What you will do: Your task is to print all of the material verbatim.

Given material:
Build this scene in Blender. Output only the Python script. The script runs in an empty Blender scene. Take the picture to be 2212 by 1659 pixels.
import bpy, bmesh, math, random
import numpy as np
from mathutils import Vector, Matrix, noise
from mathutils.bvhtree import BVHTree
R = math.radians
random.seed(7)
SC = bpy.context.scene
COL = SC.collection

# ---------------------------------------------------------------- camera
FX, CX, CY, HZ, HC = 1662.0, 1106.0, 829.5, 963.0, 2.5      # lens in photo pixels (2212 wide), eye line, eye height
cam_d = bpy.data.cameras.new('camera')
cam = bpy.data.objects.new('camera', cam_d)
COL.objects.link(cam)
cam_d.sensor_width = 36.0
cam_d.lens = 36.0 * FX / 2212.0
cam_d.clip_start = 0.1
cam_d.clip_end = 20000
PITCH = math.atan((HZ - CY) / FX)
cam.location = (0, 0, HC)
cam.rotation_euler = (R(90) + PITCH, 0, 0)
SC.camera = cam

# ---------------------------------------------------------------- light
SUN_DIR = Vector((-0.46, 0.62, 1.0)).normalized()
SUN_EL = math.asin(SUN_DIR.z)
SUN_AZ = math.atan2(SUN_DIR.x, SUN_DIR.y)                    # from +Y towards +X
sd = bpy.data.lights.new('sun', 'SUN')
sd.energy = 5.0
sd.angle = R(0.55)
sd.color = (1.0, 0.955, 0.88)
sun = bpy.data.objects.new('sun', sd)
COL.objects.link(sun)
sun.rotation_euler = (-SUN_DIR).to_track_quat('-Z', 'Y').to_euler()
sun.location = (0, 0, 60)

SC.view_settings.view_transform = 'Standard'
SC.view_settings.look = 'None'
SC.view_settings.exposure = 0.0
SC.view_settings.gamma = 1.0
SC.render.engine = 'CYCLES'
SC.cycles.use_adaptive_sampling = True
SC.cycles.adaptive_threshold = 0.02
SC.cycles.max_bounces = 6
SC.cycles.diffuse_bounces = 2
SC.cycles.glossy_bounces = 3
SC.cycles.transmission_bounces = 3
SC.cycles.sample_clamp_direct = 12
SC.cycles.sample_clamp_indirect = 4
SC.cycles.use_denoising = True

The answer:
Build this scene in Blender. Output only the Python script. The script runs in an empty Blender scene. Take the picture to be 2212 by 1659 pixels.
import bpy, bmesh, math, random
import numpy as np
from mathutils import Vector, Matrix, noise
from mathutils.bvhtree import BVHTree
R = math.radians
random.seed(7)
SC = bpy.context.scene
COL = SC.collection

# ---------------------------------------------------------------- camera
FX, CX, CY, HZ, HC = 1662.0, 1106.0, 829.5, 963.0, 2.5      # lens in photo pixels (2212 wide), eye line, eye height
cam_d = bpy.data.cameras.new('camera')
cam = bpy.data.objects.new('camera', cam_d)
COL.objects.link(cam)
cam_d.sensor_width = 36.0
cam_d.lens = 36.0 * FX / 2212.0
cam_d.clip_start = 0.1
cam_d.clip_end = 20000
PITCH = math.atan((HZ - CY) / FX)
cam.location = (0, 0, HC)
cam.rotation_euler = (R(90) + PITCH, 0, 0)
SC.camera = cam

# ---------------------------------------------------------------- light
SUN_DIR = Vector((-0.46, 0.62, 1.0)).normalized()
SUN_EL = math.asin(SUN_DIR.z)
SUN_AZ = math.atan2(SUN_DIR.x, SUN_DIR.y)                    # from +Y towards +X
sd = bpy.data.lights.new('sun', 'SUN')
sd.energy = 5.0
sd.angle = R(0.55)
sd.color = (1.0, 0.955, 0.88)
sun = bpy.data.objects.new('sun', sd)
COL.objects.link(sun)
sun.rotation_euler = (-SUN_DIR).to_track_quat('-Z', 'Y').to_euler()
sun.location = (0, 0, 60)

SC.view_settings.view_transform = 'Standard'
SC.view_settings.look = 'None'
SC.view_settings.exposure = 0.0
SC.view_settings.gamma = 1.0
SC.render.engine = 'CYCLES'
SC.cycles.use_adaptive_sampling = True
SC.cycles.adaptive_threshold = 0.02
SC.cycles.max_bounces = 6
SC.cycles.diffuse_bounces = 2
SC.cycles.glossy_bounces = 3
SC.cycles.transmission_bounces = 3
SC.cycles.sample_clamp_direct = 12
SC.cycles.sample_clamp_indirect = 4
SC.cycles.use_denoising = True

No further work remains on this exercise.